Organized by the Asian American Women Artists Association and the Asian Pacific Islander Cultural Center, the exhibition was curated by Inson Choy, with art selections by Asian Art Museum CEO and director Jay Xu and Mary-Ann Milford, professor of art history at Oakland's Mills College.
"Artists can play an important role as a social barometer, and it's even more critical among Asian American women that they do this because there is an underlying, culturally enforced'otherness' in these communities," said Cynthia Tom, artistic director at AAWAA. "We're silent and we don't know why. We're not taught to vocalize what's in our heads.
Tom said the show is a chance for Asian American women to "answer to people's perceptions of us as the model minority".
"The women in this exhibition are confronting difficult issues, and saying that it's okay for us to not only talk about it, but for us to cope with it together," she said.
For a community that has often taught its own to deal with problems internally, family members and friends have already posed problems for the exhibition, Tom said.
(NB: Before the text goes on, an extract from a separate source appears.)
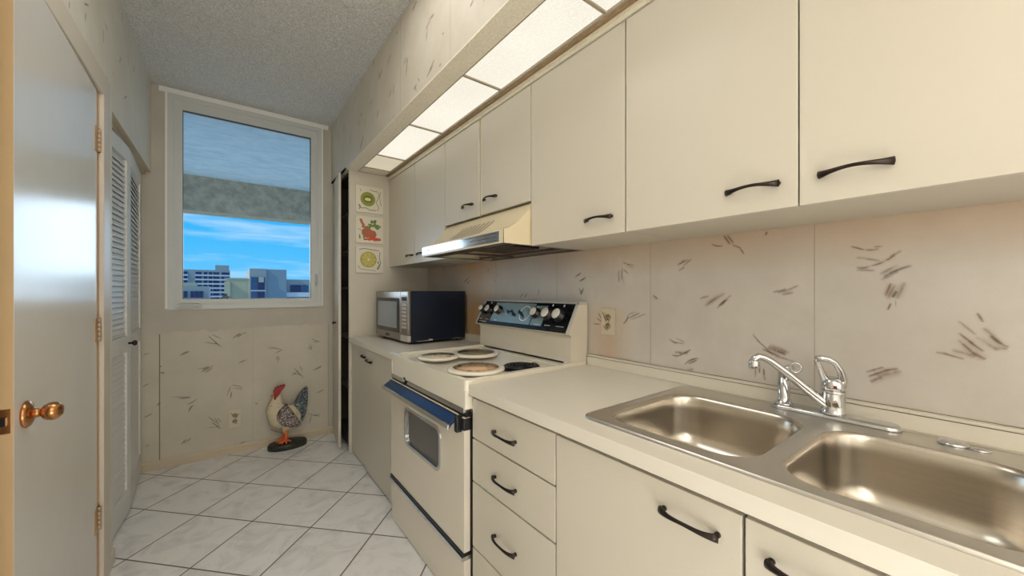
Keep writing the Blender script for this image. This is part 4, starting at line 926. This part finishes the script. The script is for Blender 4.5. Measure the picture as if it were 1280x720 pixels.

Cultural pressure has frequently dictated that women stay with their abusers rather than risk shaming their families.
Tom's own work is also featured in the show in an installation that deals with the history of human trafficking
in her family. She noted that Asian American women have the highest suicide rate among senior citizens and teenagers of any ethnic group in the US, which she believes to be the result of cultural norms that encourage silence. It is within that context that the exhibition attempts to provide a safe platform for discussion.
Li Ma, whose translucent fabric sculpture titled Thousand Dreams Pavilion is featured in Undercurrents, created the piece in response to a difficult divorce driven by both addiction and abuse. The work was intended to be a safe shelter, she said.
"To me, the title of the exhibition speaks about the notion of longing for a space that is safe, peaceful and protective," she said. "But when (the piece) was done, I realized that instead of looking for a safe space elsewhere, I should look inside myself. The exhibition unveils undercurrents that demand an artistic space to find expression, to open up discussion of identity, diaspora and alienation, and to encourage Asian women to own their power."
Another artist, Mido Lee, explores male nudity in her photographs, a response to sexual abuse. Lee's choice to
point her camera at the male form was a deliberate move to reclaim power, Tom said.
Choy, who has also experienced personal trauma, said that the exhibition has provided her a means of sorting through the cultural barriers that have discouraged her from speaking out.
Although second-Although second- and third-generation immigrants to the US face less resistance from their families as they Westernize, American culture still presents pressure in the form of various stereotypes, she said.
"We focus on presenting a perfect facade, and we hurt ourselves by not talking about the ways in which we're not perfect," Choy said. "For young people who are expected to be one thing at home, and another out in the world, it can be extremely difficult to reconcile the different cultures. An exhibition that promotes open dialogue helps that process of change go faster, I think."
Cultural pressures replenish themselves as new immigrants arrive in the US, bringing traditional attitudes that often view addiction, depression and abuse as shameful, Tom said.
Xiaojie Zheng, whose work is also featured in the exhibition, said that she hopes the work might inspire Western audiences to reconsider their perspectives. The exhibition's reference to space is also a nod to the lack of representation Asian American women face in the art world, Choy said. The included artists are in search of both literal and abstract space for their work, she said.
For Tom, the exhibition is akin to taking the emperor's clothes off: "It's scary, but we're forging ahead," she said.